Levi Strauss has developed a new way to make jeans using 100% recycled water. The denim manufacturer, which applied the first-of-its-kind process to 100,000 pairs of women’s jeans during a test run, says it saved some 12 million liters of water, or enough to fill nearly five Olympic-size swimming pools. The technique, according to Levi’s, is the result of a new, third-party-verified water-recycling standard designed to ease the stress of garment production on freshwater supplies.
One of the company’s key factories, located in southern China, worked with Levi’s to engineer a system that treats and recovers all the water used in the finishing process for subsequent runs. “This water recycling can happen over and over, significantly reducing the overall amount of water used to make our products,” says Reza Hosseini, manager of environmental site and compliance assessment at Levi’s. “As long as the water meets our standards to deliver the quality you expect from our brands, it can be recycled multiple times.”
Till now, there has been a dearth of standards for water recycling and reuse in the apparel industry, adds Hosseini. “This is a company and industry first,” he says. “And we believe this innovation can help change the way our supplier factories use water.”

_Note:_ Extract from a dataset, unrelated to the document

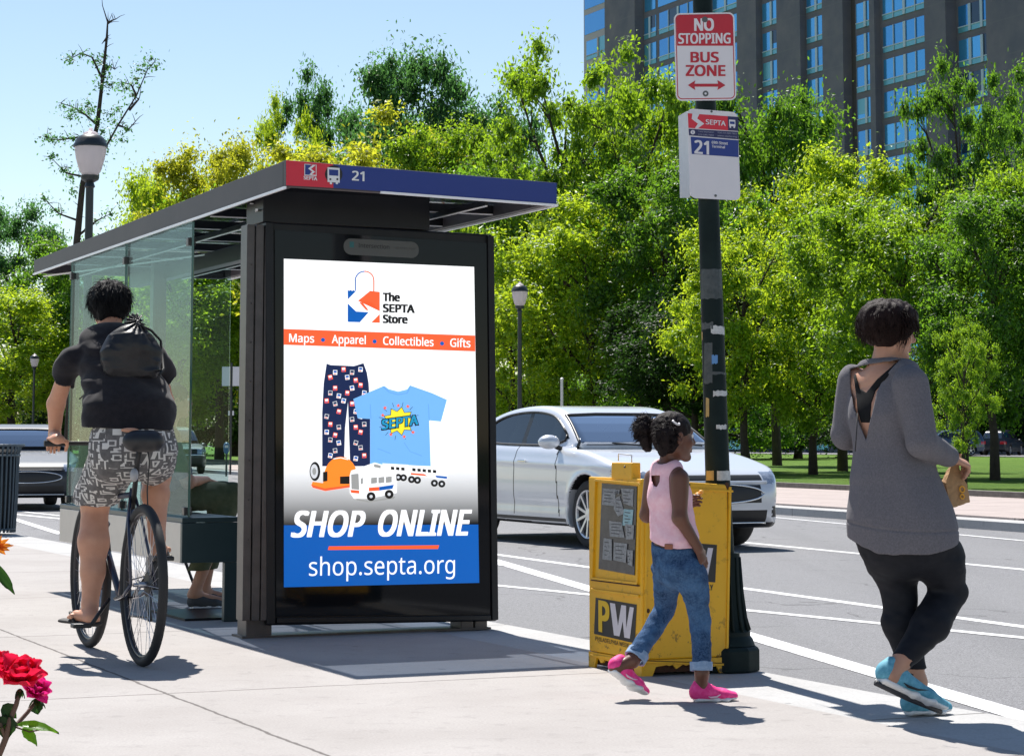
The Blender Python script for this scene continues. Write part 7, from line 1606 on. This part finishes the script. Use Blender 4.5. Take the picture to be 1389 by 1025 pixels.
pb_.mesh('body', .007, S_warm, SPn)
tj = Sdf(.04); M_oliv = cloth_mat('olive_cloth', (.07, .085, .045), (.11, .12, .07), 18)
for du in (-.1, .12): tj.cone(s_(.13, .62+du, sz+.10), s_(.59, .62+du, sz+.11), .105, .088); tj.cone(s_(.59, .62+du, sz+.10), s_(.42+du*.6, .62+du, .24), .082, .066)
tj.fn(lambda P: d_plane(P, s_(.4, .6, .25), -Z), 'int', .004); tj.disp(folds(.006, (12, 12, 12), 3)); tj.mesh('trousers', .007, M_oliv, SPn)
jt = Sdf(.04); jt.cone(s_(.15, .62, sz+.14), s_(.14, .62, sz+.46), (.19, .15), (.20, .12), U)
for sg in (1, -1): jt.cone(s_(.13, .62+sg*.19, sz+.44), s_(.22, .62+sg*.23, sz+.27), .066, .058)
jt.disp(folds(.006, (10, 10, 10), 5)); jt.mesh('shirt', .007, cloth_mat('shirt_slate', (.10, .13, .15), (.15, .18, .2), 20), SPn)
hh = Sdf(.02); hc3 = s_(.22, .62, sz+.74); Rr = frame(W, Z); hh.ell(hc3+Z*.03-W*.015, (.083, .10, .085), Rr); hh.ell(hc3-Z*.02-W*.04, (.078, .07, .07), Rr); hh.fn(lambda P: d_ell(P, hc3+W*.11-Z*.04, (.085, .07, .085), Rr), 'sub', .008); hh.disp(lambda P: vnoise(P, (50, 50, 20), 1)*.006); hh.mesh('hair', .006, M_hairW, SPn); eyes(hc3, W, SPn)
for du in (-.1, .12): shoe(SPn, s_(.36+du*.6, .62+du, .0), s_(.63+du*.6, .62+du, .0), Z, .095, mat('shoe_charcoal', (.05, .055, .06), .7), M_slw, 1.05)
wc_ = thing('walking_stick', 'black walking stick leaning on the bench beside the seated person', 'walking stick', tuple(G(270, 806))); MB().tube([G(271, 806), At(262, 790, 15.4), At(244, 742, 15.0), At(238, 700, 14.8)], [.014, .011, .011, .011], 8).build('shaft', M_blk2, wc_, smooth=True); MB().tube([G(271, 806), G(271, 806)+Z*.03], .018, 8).build('rubber_tip', M_brub, wc_)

Future plans include scaling up the program to include other global suppliers, including a Nicaraguan facility that will implement it later in the year. “We’re talking about it with other factories around the world,” Hosseini says. “The goal is to expand it across all of our collections — and beyond: We’ll share the recycled water standard with key industry stakeholders for other suppliers to use.”
Although the new standard is light on details regarding effluent-management, Greenpeace recently hailed the denim-maker a “Detox trendsetter” for its commitment to eliminating all hazardous chemicals from its supply chain by 2020. It was also among the first apparel firms to publicly disclose discharge data from its facilities online.
This isn’t the only time Levi’s has experimented with water-sipping innovations, either. In 2010, the company launched Water<Less, a collection of jeans that require an average of 28 percent less water and up to 96 percent for certain products.